Embodying the Passion: Finding our Story in Jesus’ Story

Palm Sunday seems like liturgical whiplash to me. We move from the highest highs to the lowest lows in a matter of minutes. We move from Jesus's triumphal entry into Jerusalem with the crowds shouting out "Hosanna, save us!" to Jesus's tragic exit with a crowd shouting out "Crucify him, crucify him!"


One of the things I love about Palm Sunday is the way we so fully embody this story. Unlike any other day of the year we take the story and we make it our own by acting it out. We embody the triumphal procession. We gather palm or other branches, we shout "Hosanna", and we process around. And we embody the tragic exit. We don't just listen to the Passion, but we take on the parts. We speak the words and make them our own. It is one of the most powerful experiences of the year to take on a role in the Passion Play. To be Jesus and hear Judas betray you. To be Peter and deny Jesus. To be Pilate and fail to stand up for what is right. To be the Chief Priest and put Jesus's death into motion. Or to be the crowd and cement it.
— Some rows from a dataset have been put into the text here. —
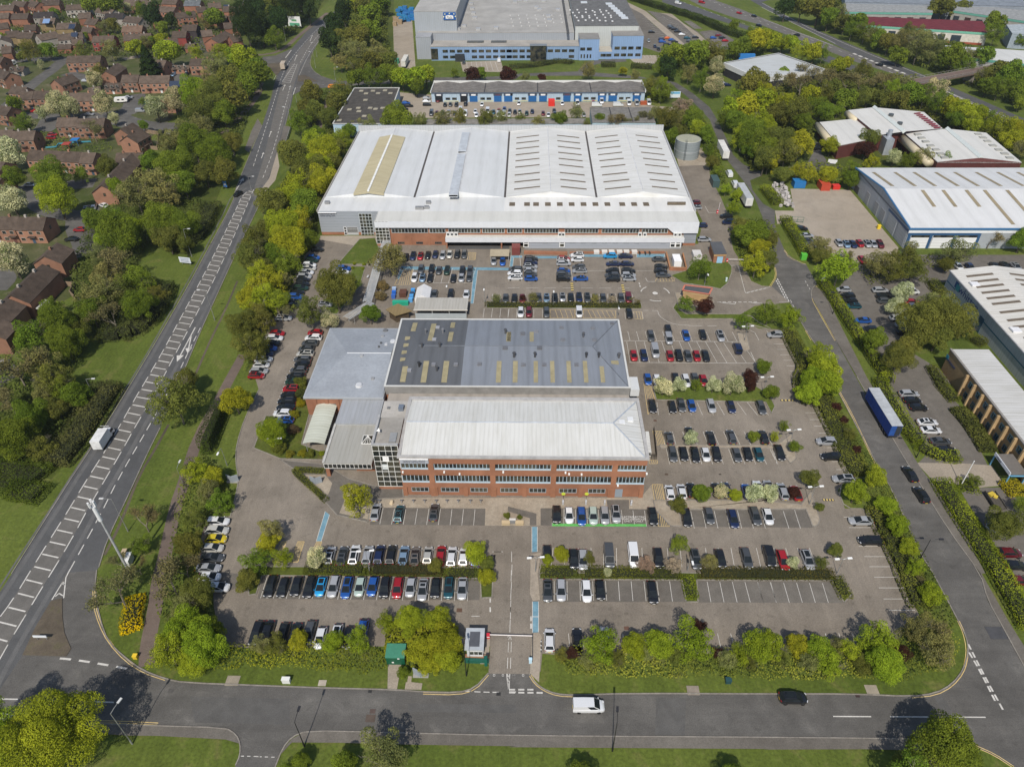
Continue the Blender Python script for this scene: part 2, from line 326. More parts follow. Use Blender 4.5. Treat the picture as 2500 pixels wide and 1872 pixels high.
sheet('pavement','d0 190,715 300,480 430,260 525,235 528,400 545,530 600,660 560,725',M['dirt'],.12)
sheet('pavement','a1 190,640 110,540 220,530 235,590',M['dirt'],.12)
sheet('pavement','a1 370,640 430,635 540,690 370,690',M['dirt'],.12)
for i_,(s,w)in enumerate((('a0 -60,500 130,515 300,500 460,495 640,520',9),('a0 520,520 430,600 340,660 240,740 60,900 -80,980',7.5),('a0 -60,990 200,965 420,985 640,985',8),('a0 440,990 400,1070 340,1110',10),('a0 660,985 900,975 1060,960 1150,880 1120,800',11),('a0 960,985 1120,1050 1300,1070 1500,1075',12),('a0 560,620 700,650 860,690',8),('a0 1430,620 1520,690 1600,690',11),('a0 100,420 130,460 80,520',8),('a0 1680,310 1700,380 1690,450',8),('a0 150,1620 300,1560 600,1560 800,1540',9),('b0 -40,30 240,40 360,170 560,230 760,240',8),('b0 700,180 690,330 760,440 770,560',11),('b0 -60,700 60,760 -40,860',7),('b0 -60,1500 60,1570 -60,1640',7),('a0 1040,500 1150,480 1250,470',6))):
 way('street',s,w,M['road']if w>6.5 else M['concrete'],.012+.0012*i_,2)
def island(s,mat,name='terrain',h=.14):
 b=MB();p=pts(s);b.prism(p,.02,h);o=tag(b.build(name,mat),kind='structure')
 k=MB();k.strip(p+[p[0]],.22,.02,h=h+.02);tag(k.build('kerb',M['kerb']),kind='structure');return o
G_,R_=M['grass'],M['rough_grass']
island('d1 -60,50 -60,-30 c1 430,1600 2010,1610 2030,1560 2030,1500 d1 2015,0 2005,230 1915,235 1905,70 70,45 20,200 -40,210',R_)
island('d2 265,75 270,25 1460,22 1590,25 2208,32 d3 560,25 620,60 760,200 690,275 605,88 d2 1590,82 1600,268 1500,268 1465,82',R_)
island('d2 265,22 590,24 590,-60 c2 560,1585 280,1590',R_)
island('c2 1230,125 1250,195 2170,215 2219,310 2249,250 2199,150 2120,100 2050,60 1240,60',G_)
island('c2 1275,575 2208,580 c3 90,585 150,560 250,480 290,690 240,730 210,690 180,620 c2 2208,605 1290,602',M['gravel'])
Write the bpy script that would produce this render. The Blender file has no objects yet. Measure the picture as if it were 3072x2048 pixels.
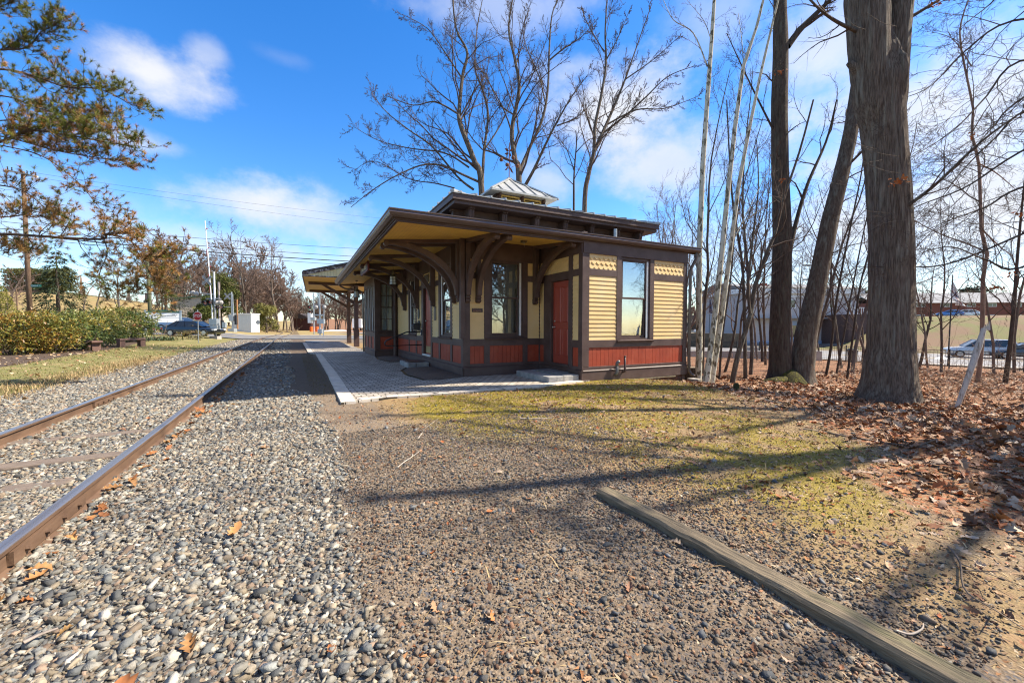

One of the great tragedies of history is that we Christians, we who follow the one who experienced the Passion, have weaponized the Passion to justify violence against others, to force others to experience suffering like Jesus. It is a tragedy that is counter to everything we know from the teachings of Jesus throughout the Gospels, and from his very own words on the cross when he asks for forgiveness for those committing the crimes against him. We are meant to follow Jesus, not join Pilate. God's love, God's grace, and God's mercy are abundant and Jesus wants to draw us closer to those. The Passion is meant to draw us in and to reflect the ways that we have embodied different characters at different times in our lives.


Probably most of us have embodied every part of this story at some moment in our lives. The Passion is meant to bring up to us the ways that we can be Judas and betray Jesus for our own gain. Or the way that we can deny Jesus like Peter despite all our protests that we are faithful and loyal to the end. The Passion is meant to bring up to us the ways we can be like the Chief Priests, people of deep faith and commitment and care, and yet also full of fear and turn on one of our own. Or how we can be like the crowd and turn on the very one we were cheering just days before. Or how we can be like Pilate and go along with the crowd, to go along with the flow of evil because it is easier than doing what is right. Or the ways we can be like the bystanders who taunt him in the ways that we can taunt and demean and malign those who are suffering.


This embodiment is not just how we have fallen short by acting in a similar manner of the many failures of this event. There are also characters who do the right thing. We can probably embody them, too. Like the centurion who recognizes and speaks out loud the truth, "Truly this Man was God's son." Or like Simon of Cyrene who helped carry Jesus's cross. Or like the thief who recognized his own responsibility for the wrong he had done, but begs for Jesus to carry him into the Kingdom.


And yes, the Passion is also meant to bring up for us the ways that we are like Jesus in the story. He does invite us to take up our cross, after all. He literally invited us to join in this particular story. Embodying the Passion story over the years has drawn me into the deep pain and isolation and loneliness and rejection that Jesus felt when betrayed and abandoned by his friends.


A few years ago I was assigned Jesus and my brother was assigned Peter. I didn't realize he had been assigned that role and was shocked when I heard his voice say, "I do not know him." I had never felt the deep rejection that Jesus felt so accutely as when I heard my brother's voice speak those words. In reflecting later on that moment, I felt that Jesus was in solidatiry with me and all the ways I had felt rejection in my life as well. He knows what that pain is like and he comforts me in it.


Who are you in the story right now? Take this week to reflect on that, to imagine yourself in these different roles. Maybe you'll find several. Maybe you'll find yourselves in the shoes of one of the many characters who have fallen short. Or maybe you'll find yourselves wearing the shoes of someone who has done right. Or maybe like me, you'll look down at your shoes and see that they are mismatched as you see yourself in several characters at once. The Passion is meant to draw us into a deep self reflection on the ways that we have fallen short, the ways that we have suffered, and the ways that we have done the right thing, and to draw us more and more towards that right, that right that is the light of Christ that we will celebrate come Easter morning.


This week, this most holy of all weeks, is a time to go deep into the mysteries of the Passion so that we fully know the joy of the Resurrection.